Overall, the biggest lesson I learned from this weeklong experiment was that the degree to which these algorithms are able to figure out my desires and act on them is largely dependent on three things: who is developing them, why they're being developed and the data that goes into it.

The more specialized the service and the more data it gathered about me, the better it seemed to work. For example, Stitch Fix requires a style quiz on sign-up to train its algorithm, and the algorithm is ultimately checked by a human stylist. Stitch Fix also says that as you order more Fixes and give more feedback, the experience improves. More and better data leads to more precise results.

Taste.io was a fun one to surrender to, since it encourages users to rate movies before getting recommendations.

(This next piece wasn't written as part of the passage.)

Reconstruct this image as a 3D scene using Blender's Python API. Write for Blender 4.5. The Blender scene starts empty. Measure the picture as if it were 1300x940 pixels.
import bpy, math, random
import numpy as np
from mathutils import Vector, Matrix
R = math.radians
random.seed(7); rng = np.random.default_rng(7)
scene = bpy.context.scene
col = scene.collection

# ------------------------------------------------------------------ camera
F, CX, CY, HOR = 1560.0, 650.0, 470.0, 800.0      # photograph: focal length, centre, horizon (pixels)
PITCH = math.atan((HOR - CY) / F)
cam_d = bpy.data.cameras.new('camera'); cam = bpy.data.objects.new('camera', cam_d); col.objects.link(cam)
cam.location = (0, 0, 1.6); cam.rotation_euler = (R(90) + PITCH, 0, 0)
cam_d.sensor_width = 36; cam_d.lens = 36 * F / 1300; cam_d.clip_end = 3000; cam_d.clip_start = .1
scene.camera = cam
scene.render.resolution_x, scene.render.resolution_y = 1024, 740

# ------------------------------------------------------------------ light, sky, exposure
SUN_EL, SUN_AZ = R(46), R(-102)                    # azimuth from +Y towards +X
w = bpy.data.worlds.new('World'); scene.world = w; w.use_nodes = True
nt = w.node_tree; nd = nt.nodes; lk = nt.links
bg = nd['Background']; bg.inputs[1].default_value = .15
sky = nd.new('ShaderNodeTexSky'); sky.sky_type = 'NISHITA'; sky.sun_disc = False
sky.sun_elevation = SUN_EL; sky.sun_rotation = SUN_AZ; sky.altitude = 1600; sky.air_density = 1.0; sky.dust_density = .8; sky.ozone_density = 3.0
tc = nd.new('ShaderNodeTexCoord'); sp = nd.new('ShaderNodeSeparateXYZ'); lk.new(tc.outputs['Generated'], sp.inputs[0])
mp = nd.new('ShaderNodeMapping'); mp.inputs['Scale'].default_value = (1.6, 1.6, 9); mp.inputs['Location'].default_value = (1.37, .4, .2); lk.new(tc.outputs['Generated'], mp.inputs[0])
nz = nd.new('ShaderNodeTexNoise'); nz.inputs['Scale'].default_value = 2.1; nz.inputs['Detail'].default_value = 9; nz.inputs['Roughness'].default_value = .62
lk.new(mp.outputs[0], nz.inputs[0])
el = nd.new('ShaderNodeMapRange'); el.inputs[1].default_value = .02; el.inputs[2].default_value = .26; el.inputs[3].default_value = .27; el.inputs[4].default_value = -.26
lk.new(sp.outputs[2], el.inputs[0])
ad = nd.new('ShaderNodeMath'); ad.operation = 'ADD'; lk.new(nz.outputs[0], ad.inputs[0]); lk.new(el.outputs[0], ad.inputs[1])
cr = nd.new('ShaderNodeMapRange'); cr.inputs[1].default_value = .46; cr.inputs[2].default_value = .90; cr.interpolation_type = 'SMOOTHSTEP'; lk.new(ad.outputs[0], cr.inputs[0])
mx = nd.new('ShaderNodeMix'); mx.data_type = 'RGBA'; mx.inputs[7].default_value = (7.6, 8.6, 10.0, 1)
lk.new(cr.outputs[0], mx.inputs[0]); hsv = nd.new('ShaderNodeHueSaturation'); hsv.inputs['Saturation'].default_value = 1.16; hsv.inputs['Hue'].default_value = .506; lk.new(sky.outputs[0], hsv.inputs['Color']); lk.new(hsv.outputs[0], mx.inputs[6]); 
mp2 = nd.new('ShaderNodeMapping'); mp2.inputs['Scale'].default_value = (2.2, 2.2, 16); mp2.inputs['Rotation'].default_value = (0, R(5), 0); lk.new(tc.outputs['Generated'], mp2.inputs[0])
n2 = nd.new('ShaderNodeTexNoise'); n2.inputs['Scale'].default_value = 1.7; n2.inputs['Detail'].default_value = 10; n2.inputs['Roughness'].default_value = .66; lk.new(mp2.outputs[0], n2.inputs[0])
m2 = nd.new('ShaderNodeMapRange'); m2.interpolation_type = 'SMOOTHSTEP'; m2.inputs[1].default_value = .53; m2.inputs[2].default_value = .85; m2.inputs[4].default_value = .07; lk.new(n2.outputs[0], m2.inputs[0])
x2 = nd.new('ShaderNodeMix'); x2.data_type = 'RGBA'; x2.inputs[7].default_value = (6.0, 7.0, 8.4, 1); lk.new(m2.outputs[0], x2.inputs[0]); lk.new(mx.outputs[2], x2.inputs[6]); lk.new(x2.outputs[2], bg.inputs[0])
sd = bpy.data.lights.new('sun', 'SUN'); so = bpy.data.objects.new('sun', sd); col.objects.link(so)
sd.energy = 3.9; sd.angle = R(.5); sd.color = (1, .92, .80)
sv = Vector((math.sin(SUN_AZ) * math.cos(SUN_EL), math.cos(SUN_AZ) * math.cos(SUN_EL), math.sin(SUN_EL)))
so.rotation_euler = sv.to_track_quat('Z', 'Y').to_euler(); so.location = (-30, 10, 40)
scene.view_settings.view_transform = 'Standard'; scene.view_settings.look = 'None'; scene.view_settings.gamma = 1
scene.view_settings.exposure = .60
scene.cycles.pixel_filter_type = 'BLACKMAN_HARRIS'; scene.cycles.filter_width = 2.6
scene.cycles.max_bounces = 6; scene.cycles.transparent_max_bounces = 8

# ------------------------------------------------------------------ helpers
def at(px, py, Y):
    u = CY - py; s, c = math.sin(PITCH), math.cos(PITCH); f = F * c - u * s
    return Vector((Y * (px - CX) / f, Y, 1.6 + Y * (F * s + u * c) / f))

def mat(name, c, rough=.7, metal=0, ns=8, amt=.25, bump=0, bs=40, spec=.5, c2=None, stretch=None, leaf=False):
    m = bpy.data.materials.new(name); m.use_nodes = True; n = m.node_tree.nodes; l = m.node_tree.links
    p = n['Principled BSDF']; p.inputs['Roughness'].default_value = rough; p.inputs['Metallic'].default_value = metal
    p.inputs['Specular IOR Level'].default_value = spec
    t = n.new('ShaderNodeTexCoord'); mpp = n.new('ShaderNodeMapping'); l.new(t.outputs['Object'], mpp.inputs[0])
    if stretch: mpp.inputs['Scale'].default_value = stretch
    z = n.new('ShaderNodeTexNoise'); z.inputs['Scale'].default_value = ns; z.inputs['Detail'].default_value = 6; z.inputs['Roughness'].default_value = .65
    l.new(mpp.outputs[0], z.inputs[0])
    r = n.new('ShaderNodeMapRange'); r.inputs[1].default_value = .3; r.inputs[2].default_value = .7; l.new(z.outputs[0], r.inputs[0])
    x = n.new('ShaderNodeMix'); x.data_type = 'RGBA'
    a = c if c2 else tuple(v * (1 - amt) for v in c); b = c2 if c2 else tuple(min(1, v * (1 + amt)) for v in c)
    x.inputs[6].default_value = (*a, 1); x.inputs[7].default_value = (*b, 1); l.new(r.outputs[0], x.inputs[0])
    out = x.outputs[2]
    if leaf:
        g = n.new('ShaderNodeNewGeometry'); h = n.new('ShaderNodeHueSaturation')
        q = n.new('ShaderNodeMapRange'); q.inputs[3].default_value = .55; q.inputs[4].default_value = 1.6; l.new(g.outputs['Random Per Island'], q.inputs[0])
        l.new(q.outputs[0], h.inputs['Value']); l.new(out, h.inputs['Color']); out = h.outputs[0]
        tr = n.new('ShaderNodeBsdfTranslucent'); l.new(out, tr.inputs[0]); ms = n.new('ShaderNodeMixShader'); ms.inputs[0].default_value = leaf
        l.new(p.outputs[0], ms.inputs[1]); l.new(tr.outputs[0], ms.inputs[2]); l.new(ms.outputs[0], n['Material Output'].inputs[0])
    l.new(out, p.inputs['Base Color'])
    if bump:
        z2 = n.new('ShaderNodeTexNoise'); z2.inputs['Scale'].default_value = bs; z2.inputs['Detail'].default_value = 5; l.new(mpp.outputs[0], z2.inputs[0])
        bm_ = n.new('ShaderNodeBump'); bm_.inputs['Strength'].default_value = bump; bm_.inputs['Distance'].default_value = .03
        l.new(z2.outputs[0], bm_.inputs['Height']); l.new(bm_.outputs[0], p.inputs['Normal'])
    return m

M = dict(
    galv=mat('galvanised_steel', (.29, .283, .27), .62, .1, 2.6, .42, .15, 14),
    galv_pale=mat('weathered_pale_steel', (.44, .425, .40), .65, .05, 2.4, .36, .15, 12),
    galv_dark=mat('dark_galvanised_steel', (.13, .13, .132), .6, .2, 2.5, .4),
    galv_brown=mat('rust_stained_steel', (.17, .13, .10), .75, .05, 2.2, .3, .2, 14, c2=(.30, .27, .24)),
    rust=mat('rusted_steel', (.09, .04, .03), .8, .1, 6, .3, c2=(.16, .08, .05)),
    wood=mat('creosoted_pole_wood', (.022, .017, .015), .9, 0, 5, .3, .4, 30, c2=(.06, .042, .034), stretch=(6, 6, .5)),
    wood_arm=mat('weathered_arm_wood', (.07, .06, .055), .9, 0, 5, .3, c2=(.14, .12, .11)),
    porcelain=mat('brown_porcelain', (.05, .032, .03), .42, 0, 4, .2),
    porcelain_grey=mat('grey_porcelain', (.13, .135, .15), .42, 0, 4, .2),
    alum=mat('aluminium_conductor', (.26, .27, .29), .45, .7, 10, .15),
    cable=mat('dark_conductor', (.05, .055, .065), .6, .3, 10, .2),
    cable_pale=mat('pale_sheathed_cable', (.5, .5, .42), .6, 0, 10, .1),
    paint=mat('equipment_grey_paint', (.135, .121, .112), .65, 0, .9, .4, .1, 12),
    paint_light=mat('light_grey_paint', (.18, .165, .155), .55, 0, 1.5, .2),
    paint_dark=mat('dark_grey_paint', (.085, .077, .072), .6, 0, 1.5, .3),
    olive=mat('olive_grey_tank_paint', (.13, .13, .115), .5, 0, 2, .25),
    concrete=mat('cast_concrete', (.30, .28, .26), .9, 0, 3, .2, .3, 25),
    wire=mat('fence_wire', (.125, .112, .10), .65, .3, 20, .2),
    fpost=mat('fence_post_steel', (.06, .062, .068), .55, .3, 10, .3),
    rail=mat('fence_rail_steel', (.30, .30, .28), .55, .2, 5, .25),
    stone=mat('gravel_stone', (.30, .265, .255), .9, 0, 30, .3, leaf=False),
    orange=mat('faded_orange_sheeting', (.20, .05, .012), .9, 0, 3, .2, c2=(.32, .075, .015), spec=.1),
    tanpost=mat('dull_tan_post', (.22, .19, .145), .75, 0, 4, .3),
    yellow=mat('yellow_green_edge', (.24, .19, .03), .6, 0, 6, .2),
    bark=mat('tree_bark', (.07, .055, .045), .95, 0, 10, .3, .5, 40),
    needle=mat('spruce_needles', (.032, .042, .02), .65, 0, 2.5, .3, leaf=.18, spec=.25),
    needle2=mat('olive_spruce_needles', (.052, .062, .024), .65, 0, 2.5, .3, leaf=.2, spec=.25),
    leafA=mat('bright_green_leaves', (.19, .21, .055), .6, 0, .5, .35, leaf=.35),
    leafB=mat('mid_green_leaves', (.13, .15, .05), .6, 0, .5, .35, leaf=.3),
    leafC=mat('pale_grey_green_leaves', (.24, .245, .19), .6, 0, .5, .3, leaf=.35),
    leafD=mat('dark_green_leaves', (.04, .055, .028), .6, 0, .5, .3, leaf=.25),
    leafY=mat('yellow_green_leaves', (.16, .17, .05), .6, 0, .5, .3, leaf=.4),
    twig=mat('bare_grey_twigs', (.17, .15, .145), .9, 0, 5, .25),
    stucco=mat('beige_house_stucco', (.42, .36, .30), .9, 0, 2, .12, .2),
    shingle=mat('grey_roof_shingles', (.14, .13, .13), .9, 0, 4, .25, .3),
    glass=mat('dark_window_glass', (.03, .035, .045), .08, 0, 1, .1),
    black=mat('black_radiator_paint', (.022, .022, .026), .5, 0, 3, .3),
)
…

Apple music's algorithmically generated playlists were underwhelming, and Yelp's algorithm was all over the place. Neither of these algorithms encouraged me to input data, and what little data I did input didn't add a whole lot to the overall user experience.

The algorithms' greatest success of the week was in getting me to spend more money. I spent hundreds of dollars more than I normally would've on food and activities during my week of surrender. And if I had purchased my favorite clothing from Stitch Fix (which charges you only for the clothes you keep, and I returned everything it sent me), it would've been hundreds more.

It's clear that the recommendations made by these algorithms are imperfect, like the human beings who produce them. The algorithms sometimes make great suggestions, and they sometimes make bad ones. When you're looking for a new restaurant to try or a new song to listen to, that's not a huge problem. However, the deployment of algorithms in our society isn't limited to these types of decisions. When the stakes are as high as someone's job, someone's health or someone's freedom, it's a different story.

This experiment taught me a lot, but the biggest takeaway for me is how much more I've got to learn to fully grasp how algorithms are playing greater and greater roles in guiding our lives.